G3TXQ

Amateur Radio (G3TXQ) - Tuner Balun: 4:1 or 1:1 ?

Tuner loss

Follow the discussions on any Internet Ham Radio forum and it wont be long before someone recommends the use of a 4:1 balun at the output of a tuner feeding a multiband doublet through ladderline. Often the recommendation is accompanied by an explanation such as: “It helps the tuner to tune” or: “It reduces the impedance of the 450 ohm ladderline towards 50Ω”. This article examines whether the ubiquitous advice to use a 4:1 balun in this scenario is valid.

The arguments put forward for a 4:1 impedance transformation often assume that the tuner works best when operating with a load impedance close to 50Ω. That simply isn't true! The chart on the right shows the losses vs load resistance of a typical T-network tuner on 80m for several values of load reactance; 80m was chosen because losses tend to be more evident on the lower-frequency bands. As we can see the lowest tuner losses occur when the load resistance is in the medium/high range 250Ω-2500Ω; the highest losses occur at low load resistances, particularly where they are accompanied by a large capacitive reactance.

Let's now take the example of a commonly proposed multiband doublet - a half-wave 80m dipole fed with 450Ω ladderline. At modest heights above average ground the dipole has a feedpoint impedance close to 50Ω. That means that the impedance seen at the tuner end of the ladderline could have a resistive component anywhere from 50Ω to 4050Ω depending on ladderline length; that range of impedances is indicated by the lower shaded bar in the chart, labelled 1:1. If we now introduce a 4:1 impedance transformation, the range of impedances will be lower by a factor of 4 as indicated by the upper shaded bar labelled 4:1. It's clear that the 1:1 range of impedances will result in the lower overall losses.

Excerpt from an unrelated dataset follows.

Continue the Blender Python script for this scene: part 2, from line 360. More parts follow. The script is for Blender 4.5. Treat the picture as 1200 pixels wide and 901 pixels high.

In fact, no matter what the antenna impedance, the range of impedances seen at the tuner end of the ladderline would have a “geometric mean” of 450Ω - that is they would swing equally below and above 450Ω, but once we introduce a 4:1 balun the geometric mean will reduce to 112.5Ω. One look at the loss chart tells you that centering the impedances at the higher value is the preferable option.

Tuner loss

Let's now take a look at the specific losses that would occur with our example 132 doublet fed with 450Ω ladderline.

The chart on the right was produced by varying the feedline length from 0° to 180° in 10° steps. At each step the impedance seen by the tuner was calculated both with a 1:1 balun and then with a 4:1 balun, and the tuner losses determined using W9CF's T-network tuner simulator. Of course, beyond 180° the chart simply repeats itself. Ladderline losses were ignored.

Apart from a small range of line lengths between 80° and 115°, where the line has transformed the 50Ω feedpoint impedance to a very high value around 4000Ω, the 1:1 balun is the better option; not only that, the worst case loss never exceeds 14% with the 1:1 balun whereas it reaches 21% with the 4:1 balun.

But what about other bands - the doublet wont be used on just 80m!

Tuner loss

This chart shows the tuner loss plotted against line length for our example doublet on 40m. Here the doublet feedpoint impedance is around 4000Ω, so for short ladderline lengths the 4:1 balun shows an advantage. However, as the ladderline length increases and the impedance is transformed to lower values, the 1:1 balun soon shows the lower losses again. Across the whole range of ladderline lengths the 1:1 balun is twice as likely as the 4:1 to produce lower losses.

The conclusion seems clear: if you have to choose just one balun, unless you know that your combination of doublet/ladderline length falls into the minority of cases where a 4:1 balun has the advantage, a 1:1 balun is the preferred choice. Add into the mix the fact that most 4:1 baluns are Voltage Baluns, whereas to prevent feedline radiation we want balanced currents; then consider that all baluns other than a 1:1 Current Balun have the full transmit voltage applied common-mode across one or more windings, and the case is compelling for a 1:1 Current Balun in this situation.

In this application any small impedance transformation caused by the Current Balun is immaterial because the tuner will compensate, so the windings do not need to be of any specific characteristic impedance. Typically, bifilar windings using Thermaleze wire inserted in Teflon tubes are employed to cope with the high differential-mode voltages present at current minima. Balun specialists "Balun Designs" offer a nice example in their Model 1171.